I made a covenant with mine eyes - The first virtue of his private life to which Job refers is chastity. Such was his sense of the importance of this, and of the danger to which man was exposed, that he had solemnly resolved not to think upon a young female. The phrase here, "I made a covenant with mine eyes," is poetical, meaning that he solemnly resolved. A covenant is of a sacred and binding nature; and the strength of his resolution was as great as if he had made a solemn compact. A covenant or compact was usually made by slaying an animal in sacrifice, and the compact was ratified over the animal that was slain, by a kind of imprecation that if the compact was violated the same destruction might fall on the violators which fell on the head of the victim. This idea of cutting up a victim on occasion of making a covenant, is retained in most languages. So the Greek ὅρκια τέμνειν, πέμνἔιν σπονδάς horkia temnein, temnein spondas, and the Latin icere foedus - to strike a league, in allusion to the striking down, or slaying of an animal on the occasion.
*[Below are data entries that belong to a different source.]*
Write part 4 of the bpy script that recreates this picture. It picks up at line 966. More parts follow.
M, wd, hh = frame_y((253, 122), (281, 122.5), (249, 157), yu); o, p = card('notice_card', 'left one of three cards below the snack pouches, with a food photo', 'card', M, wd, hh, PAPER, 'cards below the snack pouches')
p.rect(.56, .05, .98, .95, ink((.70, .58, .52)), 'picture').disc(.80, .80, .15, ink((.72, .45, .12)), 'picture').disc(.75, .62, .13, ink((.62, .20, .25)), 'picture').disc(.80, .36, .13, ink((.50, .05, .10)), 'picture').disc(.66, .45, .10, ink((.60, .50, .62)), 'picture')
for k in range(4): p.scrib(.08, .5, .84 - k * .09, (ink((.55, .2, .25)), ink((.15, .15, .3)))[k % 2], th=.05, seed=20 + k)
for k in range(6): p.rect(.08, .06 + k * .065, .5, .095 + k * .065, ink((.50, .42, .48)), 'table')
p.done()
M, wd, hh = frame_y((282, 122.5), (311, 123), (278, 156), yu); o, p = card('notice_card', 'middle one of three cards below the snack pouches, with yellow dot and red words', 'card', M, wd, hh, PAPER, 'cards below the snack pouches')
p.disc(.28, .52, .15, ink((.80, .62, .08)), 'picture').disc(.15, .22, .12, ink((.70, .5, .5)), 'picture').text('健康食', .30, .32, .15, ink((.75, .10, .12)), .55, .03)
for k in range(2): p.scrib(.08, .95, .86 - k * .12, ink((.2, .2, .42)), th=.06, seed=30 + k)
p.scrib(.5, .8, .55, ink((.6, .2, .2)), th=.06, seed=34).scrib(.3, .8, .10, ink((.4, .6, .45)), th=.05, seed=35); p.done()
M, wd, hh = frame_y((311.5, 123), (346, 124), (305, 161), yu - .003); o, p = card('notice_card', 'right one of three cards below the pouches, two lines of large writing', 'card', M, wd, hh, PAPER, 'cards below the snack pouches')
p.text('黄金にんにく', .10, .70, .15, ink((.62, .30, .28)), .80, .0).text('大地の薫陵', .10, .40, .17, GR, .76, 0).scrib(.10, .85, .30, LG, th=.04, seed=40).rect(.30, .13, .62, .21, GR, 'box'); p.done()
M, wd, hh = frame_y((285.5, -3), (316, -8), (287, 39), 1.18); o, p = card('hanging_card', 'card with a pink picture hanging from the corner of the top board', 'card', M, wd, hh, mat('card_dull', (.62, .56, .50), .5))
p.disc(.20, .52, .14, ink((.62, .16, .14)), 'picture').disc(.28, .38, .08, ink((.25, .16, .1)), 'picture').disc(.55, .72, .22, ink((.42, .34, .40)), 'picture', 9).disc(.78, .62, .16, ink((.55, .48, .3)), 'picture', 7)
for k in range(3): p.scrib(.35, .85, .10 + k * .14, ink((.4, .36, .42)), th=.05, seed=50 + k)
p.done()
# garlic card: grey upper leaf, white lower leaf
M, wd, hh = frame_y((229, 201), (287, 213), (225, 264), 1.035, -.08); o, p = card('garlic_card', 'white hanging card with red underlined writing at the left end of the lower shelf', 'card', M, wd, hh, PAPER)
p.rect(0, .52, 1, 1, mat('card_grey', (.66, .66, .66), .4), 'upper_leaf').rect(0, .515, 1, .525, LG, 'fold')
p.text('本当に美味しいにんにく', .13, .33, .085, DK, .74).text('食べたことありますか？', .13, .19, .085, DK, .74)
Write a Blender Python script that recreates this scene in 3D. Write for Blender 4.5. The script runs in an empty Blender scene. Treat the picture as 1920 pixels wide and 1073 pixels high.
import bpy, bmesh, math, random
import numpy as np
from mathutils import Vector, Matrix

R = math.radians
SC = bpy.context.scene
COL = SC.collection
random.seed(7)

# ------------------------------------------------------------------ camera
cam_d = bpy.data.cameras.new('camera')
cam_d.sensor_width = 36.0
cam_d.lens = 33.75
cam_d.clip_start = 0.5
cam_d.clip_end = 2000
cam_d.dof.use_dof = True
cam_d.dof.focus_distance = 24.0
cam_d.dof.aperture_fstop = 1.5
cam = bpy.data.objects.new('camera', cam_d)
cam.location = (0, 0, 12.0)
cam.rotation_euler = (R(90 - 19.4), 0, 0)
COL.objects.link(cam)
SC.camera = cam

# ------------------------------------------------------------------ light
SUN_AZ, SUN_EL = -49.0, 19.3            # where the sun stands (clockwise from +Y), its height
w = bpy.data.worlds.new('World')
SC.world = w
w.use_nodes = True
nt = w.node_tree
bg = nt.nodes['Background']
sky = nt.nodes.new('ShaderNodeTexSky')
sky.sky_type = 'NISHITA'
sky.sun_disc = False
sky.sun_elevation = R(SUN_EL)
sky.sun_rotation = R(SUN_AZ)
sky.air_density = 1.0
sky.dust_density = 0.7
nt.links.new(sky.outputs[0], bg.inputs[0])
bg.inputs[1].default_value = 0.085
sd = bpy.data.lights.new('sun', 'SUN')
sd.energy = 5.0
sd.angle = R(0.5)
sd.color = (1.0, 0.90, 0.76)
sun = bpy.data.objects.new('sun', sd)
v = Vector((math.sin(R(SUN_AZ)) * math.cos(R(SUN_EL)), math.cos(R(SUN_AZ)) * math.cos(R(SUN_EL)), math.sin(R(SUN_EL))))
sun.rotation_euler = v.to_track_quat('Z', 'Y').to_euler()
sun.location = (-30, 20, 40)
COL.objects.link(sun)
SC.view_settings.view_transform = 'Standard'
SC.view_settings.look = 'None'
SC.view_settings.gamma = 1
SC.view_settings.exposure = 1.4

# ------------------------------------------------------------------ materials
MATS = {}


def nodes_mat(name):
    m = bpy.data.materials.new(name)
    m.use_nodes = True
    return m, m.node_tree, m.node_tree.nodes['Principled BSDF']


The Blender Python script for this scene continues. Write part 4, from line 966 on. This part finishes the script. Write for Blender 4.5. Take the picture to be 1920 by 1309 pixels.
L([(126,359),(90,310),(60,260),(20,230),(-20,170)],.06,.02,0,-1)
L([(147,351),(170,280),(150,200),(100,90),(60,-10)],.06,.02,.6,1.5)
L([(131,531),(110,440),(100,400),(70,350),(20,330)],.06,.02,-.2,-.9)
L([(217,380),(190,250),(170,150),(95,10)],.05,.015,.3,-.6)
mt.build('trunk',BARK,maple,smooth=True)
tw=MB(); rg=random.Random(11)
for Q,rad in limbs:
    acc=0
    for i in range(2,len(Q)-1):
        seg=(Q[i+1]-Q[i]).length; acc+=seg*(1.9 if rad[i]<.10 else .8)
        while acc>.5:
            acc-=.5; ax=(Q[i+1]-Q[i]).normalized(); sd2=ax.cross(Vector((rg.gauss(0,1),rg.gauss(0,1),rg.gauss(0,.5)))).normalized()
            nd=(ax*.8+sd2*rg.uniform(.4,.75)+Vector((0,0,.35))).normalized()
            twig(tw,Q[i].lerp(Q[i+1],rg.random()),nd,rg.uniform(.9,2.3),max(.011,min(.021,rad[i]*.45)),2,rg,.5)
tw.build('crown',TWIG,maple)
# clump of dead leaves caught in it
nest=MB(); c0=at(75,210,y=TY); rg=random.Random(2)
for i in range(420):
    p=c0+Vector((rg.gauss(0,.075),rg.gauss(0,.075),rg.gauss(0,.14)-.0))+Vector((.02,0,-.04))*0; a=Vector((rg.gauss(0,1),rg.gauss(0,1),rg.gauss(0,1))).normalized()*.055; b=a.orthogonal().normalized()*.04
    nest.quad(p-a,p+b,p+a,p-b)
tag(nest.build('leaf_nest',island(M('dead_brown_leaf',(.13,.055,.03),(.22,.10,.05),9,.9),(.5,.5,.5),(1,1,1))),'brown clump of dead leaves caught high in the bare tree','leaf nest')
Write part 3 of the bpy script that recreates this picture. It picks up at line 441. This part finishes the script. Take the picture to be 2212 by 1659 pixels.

And so the Hebrew, as in the place before us, כרת ברית berı̂yth kârath - to cut a covenant, from cutting down, or cutting in pieces the victim over which the covenant was made; see this explained at length in the notes at Hebrews 9:16. By the language here, Job means that he had resolved, in the most solemn manner, that he would not allow his eyes or thoughts to endanger him by improperly contemplating a woman.

Why then should I think upon a maid - Upon a virgin - על־בתולה ‛al-bethûlâh; compare Proverbs 6:25, "Lust not after her beauty in thine heart; neither let her take thee with her eyelids;" see, also, the fearful and solemn declaration of the Saviour in Matthew 5:28. There is much emphasis in the expression used here by Job. He does not merely say that he had not thought in that manner, but that the thing was morally impossible that he should have done it. Any charge of that kind, or any suspicion of it, he would repel with indignation. His purpose to lead a pure life, and to keep a pure heart, had been so settled, that it was impossible that he could have offended in that respect. His purpose, also, not to think on this subject, showed the extent of the restriction imposed on himself. It was not merely his intention to lead a chaste life, and to avoid open sin, but it was to maintain a pure heart, and not to suffer the mind to become corrupted by dwelling on impure images, or indulging in unholy desires. This strongly shows Job's piety and purity of heart, and is a beautiful illustration of patriarchal religion. We may remark here, that if a man wishes to maintain purity of life, he must make just such a covenant as this with himself - one so sacred, so solemn, so firm, that he will not suffer his mind for a moment to harbor an improper thought. "The very passage of an impure thought through the mind leaves pollution behind it;" and the outbreaking crimes of life are just the result of allowing the imagination to dwell on impure images. As the eye is the great source of danger (compare Matthew 5:28; 2 Peter 2:14), there should be a solemn purpose that that should be pure, and that any sacrifice should be made rather than allow indulgence to a wanton gaze: compare Mark 9:47. No man was ever too much guarded on this subject; no one ever yet made too solemn a covenant with his eyes, and with his whole soul to be chaste.

Wesley's Job 31:1 Bible Commentary

31:1 I made - So far have I been from any gross wickedness, that I have abstained from the least occasions and appearances of evil.